Some Black Madonnas are Pagan goddesses transformed into aspects of the Virgin Mary.
These images taken as-is, renamed [baptized as it were] and reused in Christian worship? If so, the practice seems compatible in spirit with the norms on inculturation given by Pope St. Gregory the Great in a letter to priests written in 601:
It is said that the men of this nation are accustomed to sacrificing oxen. It is necessary that this custom be converted into a Christian rite. On the day of the dedication of the [pagan] temples thus changed into churches, and similarly for the festivals of the saints, whose relics will be placed there, you should allow them, as in the past, to build structures of foliage around these same churches. They shall bring to the churches their animals, and kill them, no longer as offerings to the devil, but for Christian banquets in name and honor of God, to whom after satiating themselves, they will give thanks. Only thus, by preserving for men some of the worldly joys, will you lead them thus more easily to relish the joys of the spirit.

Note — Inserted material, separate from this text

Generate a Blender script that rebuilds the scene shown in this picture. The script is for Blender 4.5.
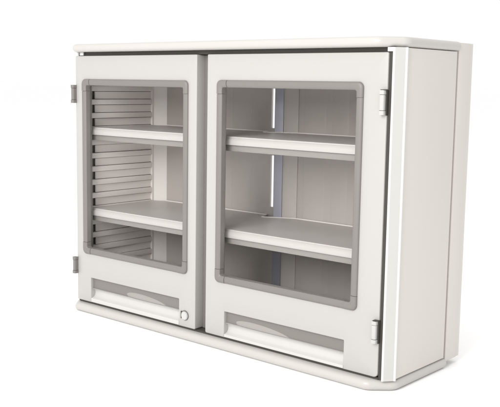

We may even wonder whether pagan statues of Mother and Child were thought to represent someone other than the Virgin Mary and her Son, Jesus. For Roman Catholics, Mary is "The Woman." (cf. Jn 2 and 19) Similarly, the only child worthy of special note is "The Christ Child." Lacking explicit identification, it seems natural that Christians read these perspectives into any art they saw. In fact, it seems that Eusebius of Caesarea took advantage of this predisposition and, sublimating any pagan roots [which he considered likely], used an image of the black Madonna as preparatio evangelii or evangelical preparation, a readily accepted introduction to the full Christian mystery, which is indeed centered on the Word's Incarnation through Mary.